The problem
In full and without alteration, repeat the material.

--- BEGIN Input records ---

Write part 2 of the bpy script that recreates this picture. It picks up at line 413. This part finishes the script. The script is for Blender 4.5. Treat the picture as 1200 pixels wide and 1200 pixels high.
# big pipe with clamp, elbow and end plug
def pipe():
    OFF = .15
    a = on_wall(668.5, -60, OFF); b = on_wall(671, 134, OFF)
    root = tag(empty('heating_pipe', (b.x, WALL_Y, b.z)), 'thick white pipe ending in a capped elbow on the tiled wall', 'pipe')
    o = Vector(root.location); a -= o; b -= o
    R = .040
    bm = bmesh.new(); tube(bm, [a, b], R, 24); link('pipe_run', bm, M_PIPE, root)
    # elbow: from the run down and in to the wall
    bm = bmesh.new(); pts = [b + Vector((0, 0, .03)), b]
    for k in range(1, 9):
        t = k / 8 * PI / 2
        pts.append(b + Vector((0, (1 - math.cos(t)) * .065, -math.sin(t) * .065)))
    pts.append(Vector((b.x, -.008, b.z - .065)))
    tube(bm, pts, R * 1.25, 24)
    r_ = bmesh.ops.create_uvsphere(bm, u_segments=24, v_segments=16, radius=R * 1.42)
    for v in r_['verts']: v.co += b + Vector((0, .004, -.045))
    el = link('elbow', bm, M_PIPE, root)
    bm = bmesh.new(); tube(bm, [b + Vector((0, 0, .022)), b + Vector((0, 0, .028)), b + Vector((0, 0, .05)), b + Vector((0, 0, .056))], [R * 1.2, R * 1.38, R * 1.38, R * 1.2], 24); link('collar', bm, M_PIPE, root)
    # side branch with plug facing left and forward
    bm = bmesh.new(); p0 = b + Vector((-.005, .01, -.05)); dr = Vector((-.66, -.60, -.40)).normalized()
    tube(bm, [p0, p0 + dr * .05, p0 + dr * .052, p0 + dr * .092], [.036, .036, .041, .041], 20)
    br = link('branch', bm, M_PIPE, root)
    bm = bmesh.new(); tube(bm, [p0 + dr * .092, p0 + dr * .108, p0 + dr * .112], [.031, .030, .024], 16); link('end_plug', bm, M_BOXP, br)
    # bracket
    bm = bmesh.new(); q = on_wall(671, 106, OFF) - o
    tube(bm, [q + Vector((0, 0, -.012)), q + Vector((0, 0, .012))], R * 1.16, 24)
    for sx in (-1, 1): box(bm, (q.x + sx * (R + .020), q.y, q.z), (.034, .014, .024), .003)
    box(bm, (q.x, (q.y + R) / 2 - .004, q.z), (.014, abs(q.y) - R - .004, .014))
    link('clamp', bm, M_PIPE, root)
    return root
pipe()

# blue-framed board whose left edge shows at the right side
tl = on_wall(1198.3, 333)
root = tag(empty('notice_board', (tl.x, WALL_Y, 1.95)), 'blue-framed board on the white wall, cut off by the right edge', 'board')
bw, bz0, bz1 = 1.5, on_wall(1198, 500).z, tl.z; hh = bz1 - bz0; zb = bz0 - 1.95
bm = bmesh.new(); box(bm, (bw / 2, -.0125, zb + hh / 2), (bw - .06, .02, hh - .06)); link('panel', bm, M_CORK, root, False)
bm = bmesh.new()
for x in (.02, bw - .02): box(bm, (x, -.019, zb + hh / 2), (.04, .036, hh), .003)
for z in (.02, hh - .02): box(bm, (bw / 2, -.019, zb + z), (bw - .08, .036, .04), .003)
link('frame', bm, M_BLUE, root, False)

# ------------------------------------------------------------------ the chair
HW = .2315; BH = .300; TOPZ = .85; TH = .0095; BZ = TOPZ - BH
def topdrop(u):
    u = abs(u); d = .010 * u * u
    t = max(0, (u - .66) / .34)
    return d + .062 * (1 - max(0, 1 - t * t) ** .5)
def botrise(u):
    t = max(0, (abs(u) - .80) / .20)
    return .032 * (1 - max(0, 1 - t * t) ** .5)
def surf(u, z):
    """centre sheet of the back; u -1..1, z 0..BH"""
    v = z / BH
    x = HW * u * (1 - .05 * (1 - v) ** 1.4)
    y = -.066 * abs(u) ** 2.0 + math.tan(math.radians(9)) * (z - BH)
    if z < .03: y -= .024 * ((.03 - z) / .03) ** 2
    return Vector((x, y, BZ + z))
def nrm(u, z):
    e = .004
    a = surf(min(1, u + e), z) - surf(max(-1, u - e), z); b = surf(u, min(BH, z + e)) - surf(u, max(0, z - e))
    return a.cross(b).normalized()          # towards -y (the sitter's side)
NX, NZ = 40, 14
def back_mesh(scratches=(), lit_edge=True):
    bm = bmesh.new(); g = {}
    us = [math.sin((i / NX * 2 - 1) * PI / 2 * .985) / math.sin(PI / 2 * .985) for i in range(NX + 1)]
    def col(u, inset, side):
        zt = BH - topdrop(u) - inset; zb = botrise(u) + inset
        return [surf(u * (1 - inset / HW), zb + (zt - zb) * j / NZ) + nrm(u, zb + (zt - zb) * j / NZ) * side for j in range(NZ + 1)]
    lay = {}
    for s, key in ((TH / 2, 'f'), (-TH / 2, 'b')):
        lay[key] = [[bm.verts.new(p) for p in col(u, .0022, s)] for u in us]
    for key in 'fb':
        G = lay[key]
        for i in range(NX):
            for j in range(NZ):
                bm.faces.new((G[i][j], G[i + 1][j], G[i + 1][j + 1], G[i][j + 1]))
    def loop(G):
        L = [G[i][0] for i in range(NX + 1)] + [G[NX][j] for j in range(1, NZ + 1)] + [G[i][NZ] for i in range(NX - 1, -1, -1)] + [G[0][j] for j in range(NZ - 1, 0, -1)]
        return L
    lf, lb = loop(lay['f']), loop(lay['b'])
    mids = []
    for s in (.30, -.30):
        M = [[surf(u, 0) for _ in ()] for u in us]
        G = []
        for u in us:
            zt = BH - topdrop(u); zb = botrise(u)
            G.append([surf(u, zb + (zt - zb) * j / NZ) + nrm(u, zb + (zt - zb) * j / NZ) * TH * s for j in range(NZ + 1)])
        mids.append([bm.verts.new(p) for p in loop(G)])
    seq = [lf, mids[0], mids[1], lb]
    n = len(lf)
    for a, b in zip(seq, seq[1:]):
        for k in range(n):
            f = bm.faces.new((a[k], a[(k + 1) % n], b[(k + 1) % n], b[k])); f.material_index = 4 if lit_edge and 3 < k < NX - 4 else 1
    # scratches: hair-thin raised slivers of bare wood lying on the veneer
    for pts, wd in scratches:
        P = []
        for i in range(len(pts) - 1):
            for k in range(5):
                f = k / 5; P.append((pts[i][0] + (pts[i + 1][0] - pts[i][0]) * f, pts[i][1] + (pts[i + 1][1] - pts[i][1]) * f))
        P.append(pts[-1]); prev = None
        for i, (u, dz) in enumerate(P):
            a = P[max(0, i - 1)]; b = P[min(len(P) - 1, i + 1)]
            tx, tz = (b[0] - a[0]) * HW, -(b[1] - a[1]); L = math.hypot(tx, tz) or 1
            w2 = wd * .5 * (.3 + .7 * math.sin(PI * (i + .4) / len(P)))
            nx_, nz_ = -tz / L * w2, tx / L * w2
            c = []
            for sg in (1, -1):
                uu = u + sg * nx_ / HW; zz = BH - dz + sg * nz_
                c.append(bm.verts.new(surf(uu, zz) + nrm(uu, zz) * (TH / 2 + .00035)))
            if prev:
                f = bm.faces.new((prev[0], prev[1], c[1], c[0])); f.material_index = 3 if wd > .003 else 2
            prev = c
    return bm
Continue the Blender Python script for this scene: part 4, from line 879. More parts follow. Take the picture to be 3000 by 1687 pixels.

--- END Input records ---

Worked solution
Write part 2 of the bpy script that recreates this picture. It picks up at line 413. This part finishes the script. The script is for Blender 4.5. Treat the picture as 1200 pixels wide and 1200 pixels high.
# big pipe with clamp, elbow and end plug
def pipe():
    OFF = .15
    a = on_wall(668.5, -60, OFF); b = on_wall(671, 134, OFF)
    root = tag(empty('heating_pipe', (b.x, WALL_Y, b.z)), 'thick white pipe ending in a capped elbow on the tiled wall', 'pipe')
    o = Vector(root.location); a -= o; b -= o
    R = .040
    bm = bmesh.new(); tube(bm, [a, b], R, 24); link('pipe_run', bm, M_PIPE, root)
    # elbow: from the run down and in to the wall
    bm = bmesh.new(); pts = [b + Vector((0, 0, .03)), b]
    for k in range(1, 9):
        t = k / 8 * PI / 2
        pts.append(b + Vector((0, (1 - math.cos(t)) * .065, -math.sin(t) * .065)))
    pts.append(Vector((b.x, -.008, b.z - .065)))
    tube(bm, pts, R * 1.25, 24)
    r_ = bmesh.ops.create_uvsphere(bm, u_segments=24, v_segments=16, radius=R * 1.42)
    for v in r_['verts']: v.co += b + Vector((0, .004, -.045))
    el = link('elbow', bm, M_PIPE, root)
    bm = bmesh.new(); tube(bm, [b + Vector((0, 0, .022)), b + Vector((0, 0, .028)), b + Vector((0, 0, .05)), b + Vector((0, 0, .056))], [R * 1.2, R * 1.38, R * 1.38, R * 1.2], 24); link('collar', bm, M_PIPE, root)
    # side branch with plug facing left and forward
    bm = bmesh.new(); p0 = b + Vector((-.005, .01, -.05)); dr = Vector((-.66, -.60, -.40)).normalized()
    tube(bm, [p0, p0 + dr * .05, p0 + dr * .052, p0 + dr * .092], [.036, .036, .041, .041], 20)
    br = link('branch', bm, M_PIPE, root)
    bm = bmesh.new(); tube(bm, [p0 + dr * .092, p0 + dr * .108, p0 + dr * .112], [.031, .030, .024], 16); link('end_plug', bm, M_BOXP, br)
    # bracket
    bm = bmesh.new(); q = on_wall(671, 106, OFF) - o
    tube(bm, [q + Vector((0, 0, -.012)), q + Vector((0, 0, .012))], R * 1.16, 24)
    for sx in (-1, 1): box(bm, (q.x + sx * (R + .020), q.y, q.z), (.034, .014, .024), .003)
    box(bm, (q.x, (q.y + R) / 2 - .004, q.z), (.014, abs(q.y) - R - .004, .014))
    link('clamp', bm, M_PIPE, root)
    return root
pipe()

# blue-framed board whose left edge shows at the right side
tl = on_wall(1198.3, 333)
root = tag(empty('notice_board', (tl.x, WALL_Y, 1.95)), 'blue-framed board on the white wall, cut off by the right edge', 'board')
bw, bz0, bz1 = 1.5, on_wall(1198, 500).z, tl.z; hh = bz1 - bz0; zb = bz0 - 1.95
bm = bmesh.new(); box(bm, (bw / 2, -.0125, zb + hh / 2), (bw - .06, .02, hh - .06)); link('panel', bm, M_CORK, root, False)
bm = bmesh.new()
for x in (.02, bw - .02): box(bm, (x, -.019, zb + hh / 2), (.04, .036, hh), .003)
for z in (.02, hh - .02): box(bm, (bw / 2, -.019, zb + z), (bw - .08, .036, .04), .003)
link('frame', bm, M_BLUE, root, False)

# ------------------------------------------------------------------ the chair
HW = .2315; BH = .300; TOPZ = .85; TH = .0095; BZ = TOPZ - BH
def topdrop(u):
    u = abs(u); d = .010 * u * u
    t = max(0, (u - .66) / .34)
    return d + .062 * (1 - max(0, 1 - t * t) ** .5)
def botrise(u):
    t = max(0, (abs(u) - .80) / .20)
    return .032 * (1 - max(0, 1 - t * t) ** .5)
def surf(u, z):
    """centre sheet of the back; u -1..1, z 0..BH"""
    v = z / BH
    x = HW * u * (1 - .05 * (1 - v) ** 1.4)
    y = -.066 * abs(u) ** 2.0 + math.tan(math.radians(9)) * (z - BH)
    if z < .03: y -= .024 * ((.03 - z) / .03) ** 2
    return Vector((x, y, BZ + z))
def nrm(u, z):
    e = .004
    a = surf(min(1, u + e), z) - surf(max(-1, u - e), z); b = surf(u, min(BH, z + e)) - surf(u, max(0, z - e))
    return a.cross(b).normalized()          # towards -y (the sitter's side)
NX, NZ = 40, 14
def back_mesh(scratches=(), lit_edge=True):
    bm = bmesh.new(); g = {}
    us = [math.sin((i / NX * 2 - 1) * PI / 2 * .985) / math.sin(PI / 2 * .985) for i in range(NX + 1)]
    def col(u, inset, side):
        zt = BH - topdrop(u) - inset; zb = botrise(u) + inset
        return [surf(u * (1 - inset / HW), zb + (zt - zb) * j / NZ) + nrm(u, zb + (zt - zb) * j / NZ) * side for j in range(NZ + 1)]
    lay = {}
    for s, key in ((TH / 2, 'f'), (-TH / 2, 'b')):
        lay[key] = [[bm.verts.new(p) for p in col(u, .0022, s)] for u in us]
    for key in 'fb':
        G = lay[key]
        for i in range(NX):
            for j in range(NZ):
                bm.faces.new((G[i][j], G[i + 1][j], G[i + 1][j + 1], G[i][j + 1]))
    def loop(G):
        L = [G[i][0] for i in range(NX + 1)] + [G[NX][j] for j in range(1, NZ + 1)] + [G[i][NZ] for i in range(NX - 1, -1, -1)] + [G[0][j] for j in range(NZ - 1, 0, -1)]
        return L
    lf, lb = loop(lay['f']), loop(lay['b'])
    mids = []
    for s in (.30, -.30):
        M = [[surf(u, 0) for _ in ()] for u in us]
        G = []
        for u in us:
            zt = BH - topdrop(u); zb = botrise(u)
            G.append([surf(u, zb + (zt - zb) * j / NZ) + nrm(u, zb + (zt - zb) * j / NZ) * TH * s for j in range(NZ + 1)])
        mids.append([bm.verts.new(p) for p in loop(G)])
    seq = [lf, mids[0], mids[1], lb]
    n = len(lf)
    for a, b in zip(seq, seq[1:]):
        for k in range(n):
            f = bm.faces.new((a[k], a[(k + 1) % n], b[(k + 1) % n], b[k])); f.material_index = 4 if lit_edge and 3 < k < NX - 4 else 1
    # scratches: hair-thin raised slivers of bare wood lying on the veneer
    for pts, wd in scratches:
        P = []
        for i in range(len(pts) - 1):
            for k in range(5):
                f = k / 5; P.append((pts[i][0] + (pts[i + 1][0] - pts[i][0]) * f, pts[i][1] + (pts[i + 1][1] - pts[i][1]) * f))
        P.append(pts[-1]); prev = None
        for i, (u, dz) in enumerate(P):
            a = P[max(0, i - 1)]; b = P[min(len(P) - 1, i + 1)]
            tx, tz = (b[0] - a[0]) * HW, -(b[1] - a[1]); L = math.hypot(tx, tz) or 1
            w2 = wd * .5 * (.3 + .7 * math.sin(PI * (i + .4) / len(P)))
            nx_, nz_ = -tz / L * w2, tx / L * w2
            c = []
            for sg in (1, -1):
                uu = u + sg * nx_ / HW; zz = BH - dz + sg * nz_
                c.append(bm.verts.new(surf(uu, zz) + nrm(uu, zz) * (TH / 2 + .00035)))
            if prev:
                f = bm.faces.new((prev[0], prev[1], c[1], c[0])); f.material_index = 3 if wd > .003 else 2
            prev = c
    return bm
Continue the Blender Python script for this scene: part 4, from line 879. More parts follow. Take the picture to be 3000 by 1687 pixels.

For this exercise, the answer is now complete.